These are all early spring photos, that I didn’t get around to posting before.
This one feels uplifting to me. I got down close to minimize the distortion, and ended up with a distant sky view. Pulmonaria is a foliage plant that also flowers beautifully. This variety is Trevi Fountain. I have the best luck keeping them from year to year by planting in a shaded, raised area. I water whenever the leaves floop a little, but I want all my perennials to dig their roots deep, so they are as water-independent as possible. I never fertilize these.

A combo of close-grown shade perennials, lush in appearance with the brunnera and bleeding heart pushing their leaves through each other. Then they’re blooming together, so the bright pink and white is mingled with the blue. In the corner is a bird’s nest dwarf spruce, always pretty when its candles (nubs of new needles at branch tips) sprout.

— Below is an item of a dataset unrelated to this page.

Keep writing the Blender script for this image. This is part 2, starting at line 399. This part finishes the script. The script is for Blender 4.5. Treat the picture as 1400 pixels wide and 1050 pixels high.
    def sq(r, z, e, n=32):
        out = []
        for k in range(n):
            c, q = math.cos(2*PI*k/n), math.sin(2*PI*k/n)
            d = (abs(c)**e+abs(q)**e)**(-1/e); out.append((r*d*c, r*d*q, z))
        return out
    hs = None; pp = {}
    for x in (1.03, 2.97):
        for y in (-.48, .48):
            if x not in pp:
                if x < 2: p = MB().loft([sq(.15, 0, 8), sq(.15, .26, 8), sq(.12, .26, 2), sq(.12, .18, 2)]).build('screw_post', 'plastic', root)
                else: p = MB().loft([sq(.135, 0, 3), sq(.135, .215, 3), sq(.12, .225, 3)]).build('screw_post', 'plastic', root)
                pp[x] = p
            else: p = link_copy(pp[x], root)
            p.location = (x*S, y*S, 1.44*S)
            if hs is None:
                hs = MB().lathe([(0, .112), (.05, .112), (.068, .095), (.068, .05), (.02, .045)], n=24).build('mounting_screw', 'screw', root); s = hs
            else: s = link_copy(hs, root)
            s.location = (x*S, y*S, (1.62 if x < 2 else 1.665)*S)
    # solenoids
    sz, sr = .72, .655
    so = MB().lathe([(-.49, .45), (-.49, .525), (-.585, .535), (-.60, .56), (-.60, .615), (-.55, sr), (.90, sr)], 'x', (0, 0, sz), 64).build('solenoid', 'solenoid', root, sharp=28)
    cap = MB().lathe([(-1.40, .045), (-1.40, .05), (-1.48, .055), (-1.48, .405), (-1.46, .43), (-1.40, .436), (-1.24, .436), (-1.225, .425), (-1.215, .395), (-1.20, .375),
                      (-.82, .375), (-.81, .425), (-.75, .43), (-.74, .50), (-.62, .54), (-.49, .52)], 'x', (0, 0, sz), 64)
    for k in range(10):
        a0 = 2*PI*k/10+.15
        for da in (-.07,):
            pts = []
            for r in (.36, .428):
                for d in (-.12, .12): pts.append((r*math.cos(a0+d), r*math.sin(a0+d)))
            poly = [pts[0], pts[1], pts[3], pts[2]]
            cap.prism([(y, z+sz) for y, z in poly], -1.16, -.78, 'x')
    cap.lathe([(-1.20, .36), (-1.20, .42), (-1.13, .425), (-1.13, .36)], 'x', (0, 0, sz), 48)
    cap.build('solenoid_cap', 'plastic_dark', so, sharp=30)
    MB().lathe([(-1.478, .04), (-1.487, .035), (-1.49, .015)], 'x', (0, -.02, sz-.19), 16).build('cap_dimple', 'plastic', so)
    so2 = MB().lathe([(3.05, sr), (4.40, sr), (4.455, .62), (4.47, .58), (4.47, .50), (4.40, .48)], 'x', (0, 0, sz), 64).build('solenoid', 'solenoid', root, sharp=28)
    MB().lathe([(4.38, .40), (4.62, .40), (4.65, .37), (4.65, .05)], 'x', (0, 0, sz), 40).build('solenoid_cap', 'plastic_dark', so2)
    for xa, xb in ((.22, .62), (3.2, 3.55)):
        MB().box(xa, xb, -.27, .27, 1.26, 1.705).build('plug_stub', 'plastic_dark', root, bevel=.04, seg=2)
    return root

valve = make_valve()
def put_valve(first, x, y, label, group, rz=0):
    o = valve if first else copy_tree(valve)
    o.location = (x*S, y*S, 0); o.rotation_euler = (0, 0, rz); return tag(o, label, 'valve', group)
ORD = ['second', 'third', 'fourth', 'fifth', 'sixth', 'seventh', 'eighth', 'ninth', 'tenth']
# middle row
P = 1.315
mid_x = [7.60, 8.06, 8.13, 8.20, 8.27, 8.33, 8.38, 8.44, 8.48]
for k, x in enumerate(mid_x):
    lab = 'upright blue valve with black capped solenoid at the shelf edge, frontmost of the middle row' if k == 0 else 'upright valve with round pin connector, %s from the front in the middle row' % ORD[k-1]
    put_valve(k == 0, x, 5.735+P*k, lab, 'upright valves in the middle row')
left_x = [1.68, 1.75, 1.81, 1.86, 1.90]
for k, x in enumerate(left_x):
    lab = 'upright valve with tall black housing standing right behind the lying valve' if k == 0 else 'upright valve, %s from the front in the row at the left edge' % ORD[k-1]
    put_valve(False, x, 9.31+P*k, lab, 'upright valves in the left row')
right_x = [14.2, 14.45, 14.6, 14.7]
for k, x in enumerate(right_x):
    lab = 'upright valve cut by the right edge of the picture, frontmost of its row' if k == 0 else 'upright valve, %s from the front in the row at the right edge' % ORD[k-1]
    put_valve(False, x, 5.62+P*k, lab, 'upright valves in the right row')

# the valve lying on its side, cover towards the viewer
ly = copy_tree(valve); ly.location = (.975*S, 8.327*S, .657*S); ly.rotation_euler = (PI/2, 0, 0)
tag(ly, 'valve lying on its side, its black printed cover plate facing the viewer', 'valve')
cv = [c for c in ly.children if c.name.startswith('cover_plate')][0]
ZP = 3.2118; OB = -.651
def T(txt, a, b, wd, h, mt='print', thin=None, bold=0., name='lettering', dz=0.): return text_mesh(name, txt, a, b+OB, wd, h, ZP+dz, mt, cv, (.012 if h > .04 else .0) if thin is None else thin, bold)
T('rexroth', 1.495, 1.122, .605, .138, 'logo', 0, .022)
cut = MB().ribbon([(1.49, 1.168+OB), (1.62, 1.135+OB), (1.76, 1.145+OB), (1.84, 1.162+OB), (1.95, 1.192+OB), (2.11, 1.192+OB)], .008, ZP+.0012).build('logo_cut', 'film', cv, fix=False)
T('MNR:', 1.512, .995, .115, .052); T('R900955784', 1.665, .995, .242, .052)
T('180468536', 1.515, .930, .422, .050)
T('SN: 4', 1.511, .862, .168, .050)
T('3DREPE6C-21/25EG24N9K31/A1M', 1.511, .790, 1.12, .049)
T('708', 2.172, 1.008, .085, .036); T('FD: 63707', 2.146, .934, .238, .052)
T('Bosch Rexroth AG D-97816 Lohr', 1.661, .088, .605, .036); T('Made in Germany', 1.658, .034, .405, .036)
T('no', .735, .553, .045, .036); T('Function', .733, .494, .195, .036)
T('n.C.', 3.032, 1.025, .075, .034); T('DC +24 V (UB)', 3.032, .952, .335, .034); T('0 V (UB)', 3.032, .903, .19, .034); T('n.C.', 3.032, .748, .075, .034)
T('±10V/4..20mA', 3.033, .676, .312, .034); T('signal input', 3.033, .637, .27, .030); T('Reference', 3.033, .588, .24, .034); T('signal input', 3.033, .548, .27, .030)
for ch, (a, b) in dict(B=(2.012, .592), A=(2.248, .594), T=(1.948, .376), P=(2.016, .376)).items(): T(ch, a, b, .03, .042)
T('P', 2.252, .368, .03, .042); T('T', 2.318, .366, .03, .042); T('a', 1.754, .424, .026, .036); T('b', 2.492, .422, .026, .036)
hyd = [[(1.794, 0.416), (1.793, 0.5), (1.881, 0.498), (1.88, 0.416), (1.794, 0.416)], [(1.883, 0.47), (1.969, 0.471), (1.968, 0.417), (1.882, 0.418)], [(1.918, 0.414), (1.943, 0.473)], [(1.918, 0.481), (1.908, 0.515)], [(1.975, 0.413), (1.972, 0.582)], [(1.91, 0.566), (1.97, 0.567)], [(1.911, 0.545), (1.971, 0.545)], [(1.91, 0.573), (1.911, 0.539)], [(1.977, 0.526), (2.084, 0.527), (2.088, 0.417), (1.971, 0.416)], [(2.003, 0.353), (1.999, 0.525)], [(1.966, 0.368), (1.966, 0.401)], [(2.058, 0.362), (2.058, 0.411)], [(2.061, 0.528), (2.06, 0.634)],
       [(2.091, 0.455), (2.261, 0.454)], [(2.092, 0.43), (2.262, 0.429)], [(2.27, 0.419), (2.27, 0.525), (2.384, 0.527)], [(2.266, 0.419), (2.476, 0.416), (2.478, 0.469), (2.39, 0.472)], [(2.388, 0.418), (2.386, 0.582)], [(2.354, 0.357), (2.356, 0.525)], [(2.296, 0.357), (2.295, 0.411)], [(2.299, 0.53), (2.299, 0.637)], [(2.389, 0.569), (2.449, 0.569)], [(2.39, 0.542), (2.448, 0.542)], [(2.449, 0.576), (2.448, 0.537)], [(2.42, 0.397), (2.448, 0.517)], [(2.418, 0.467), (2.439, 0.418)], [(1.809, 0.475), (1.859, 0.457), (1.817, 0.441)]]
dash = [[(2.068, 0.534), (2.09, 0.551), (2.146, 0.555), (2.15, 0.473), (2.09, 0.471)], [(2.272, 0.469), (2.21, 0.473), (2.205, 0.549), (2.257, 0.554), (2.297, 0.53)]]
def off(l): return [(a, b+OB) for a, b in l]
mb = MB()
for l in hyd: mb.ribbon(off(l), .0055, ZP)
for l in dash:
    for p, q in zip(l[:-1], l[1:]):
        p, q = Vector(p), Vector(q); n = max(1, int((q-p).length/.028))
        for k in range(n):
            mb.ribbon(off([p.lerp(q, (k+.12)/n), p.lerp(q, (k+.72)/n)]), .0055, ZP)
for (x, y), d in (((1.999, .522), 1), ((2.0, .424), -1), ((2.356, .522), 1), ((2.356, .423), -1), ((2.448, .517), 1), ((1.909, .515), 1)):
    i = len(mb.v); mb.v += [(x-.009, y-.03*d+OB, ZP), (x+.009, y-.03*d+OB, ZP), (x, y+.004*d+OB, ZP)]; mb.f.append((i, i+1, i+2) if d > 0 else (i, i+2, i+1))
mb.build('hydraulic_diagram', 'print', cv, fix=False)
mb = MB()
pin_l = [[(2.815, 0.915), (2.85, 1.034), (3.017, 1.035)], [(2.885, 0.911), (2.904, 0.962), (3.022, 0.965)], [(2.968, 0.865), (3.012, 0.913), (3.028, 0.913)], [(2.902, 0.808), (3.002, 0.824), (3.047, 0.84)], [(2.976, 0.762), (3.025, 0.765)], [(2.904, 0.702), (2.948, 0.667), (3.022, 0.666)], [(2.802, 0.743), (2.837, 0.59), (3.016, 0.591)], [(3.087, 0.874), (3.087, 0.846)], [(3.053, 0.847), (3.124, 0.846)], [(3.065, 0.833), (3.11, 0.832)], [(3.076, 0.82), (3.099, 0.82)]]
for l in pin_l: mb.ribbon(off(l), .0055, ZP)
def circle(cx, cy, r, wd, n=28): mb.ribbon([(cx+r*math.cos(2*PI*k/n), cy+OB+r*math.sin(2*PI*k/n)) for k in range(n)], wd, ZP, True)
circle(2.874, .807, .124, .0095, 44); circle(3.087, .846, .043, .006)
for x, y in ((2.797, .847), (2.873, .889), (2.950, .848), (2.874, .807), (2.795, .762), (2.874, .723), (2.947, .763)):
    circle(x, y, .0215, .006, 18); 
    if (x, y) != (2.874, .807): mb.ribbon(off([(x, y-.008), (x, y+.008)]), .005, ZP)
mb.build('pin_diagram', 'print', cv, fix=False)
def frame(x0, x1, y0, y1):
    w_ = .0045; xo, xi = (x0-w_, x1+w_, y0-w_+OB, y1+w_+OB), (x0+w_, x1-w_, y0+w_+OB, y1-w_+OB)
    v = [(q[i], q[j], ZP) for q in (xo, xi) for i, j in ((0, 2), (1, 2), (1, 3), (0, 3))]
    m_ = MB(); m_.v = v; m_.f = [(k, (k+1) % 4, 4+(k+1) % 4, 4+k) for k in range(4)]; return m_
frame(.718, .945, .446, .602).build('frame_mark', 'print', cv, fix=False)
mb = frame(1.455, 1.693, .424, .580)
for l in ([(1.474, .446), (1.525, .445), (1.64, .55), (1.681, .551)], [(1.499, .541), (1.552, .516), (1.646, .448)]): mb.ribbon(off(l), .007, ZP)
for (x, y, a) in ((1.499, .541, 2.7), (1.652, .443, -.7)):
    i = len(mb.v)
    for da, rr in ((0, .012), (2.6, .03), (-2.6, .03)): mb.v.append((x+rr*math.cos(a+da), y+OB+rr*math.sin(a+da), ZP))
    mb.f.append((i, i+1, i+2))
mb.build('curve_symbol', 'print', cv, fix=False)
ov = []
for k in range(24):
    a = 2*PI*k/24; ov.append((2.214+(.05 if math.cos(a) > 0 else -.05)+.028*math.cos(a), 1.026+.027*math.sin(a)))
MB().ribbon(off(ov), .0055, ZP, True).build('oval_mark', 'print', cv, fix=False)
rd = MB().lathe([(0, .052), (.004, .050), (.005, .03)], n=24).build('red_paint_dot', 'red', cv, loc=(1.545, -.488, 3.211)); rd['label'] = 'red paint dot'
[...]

This came by surprise, but looked really great. The clematis is Vagabond, a big bloomer and climber when mature, purple flowered with raspberry stripes. The last I read of this variety, it was listed as “hard to find”. But maybe someone is selling Vagabond again. It wants bone meal at the roots, well watered in, in my loamy clay soil. The potted plant is classic deep pink and white Sweet William. Sweet Williams are so pretty and accommodating, that you might as well cut off the seedheads and strew them around your garden every year.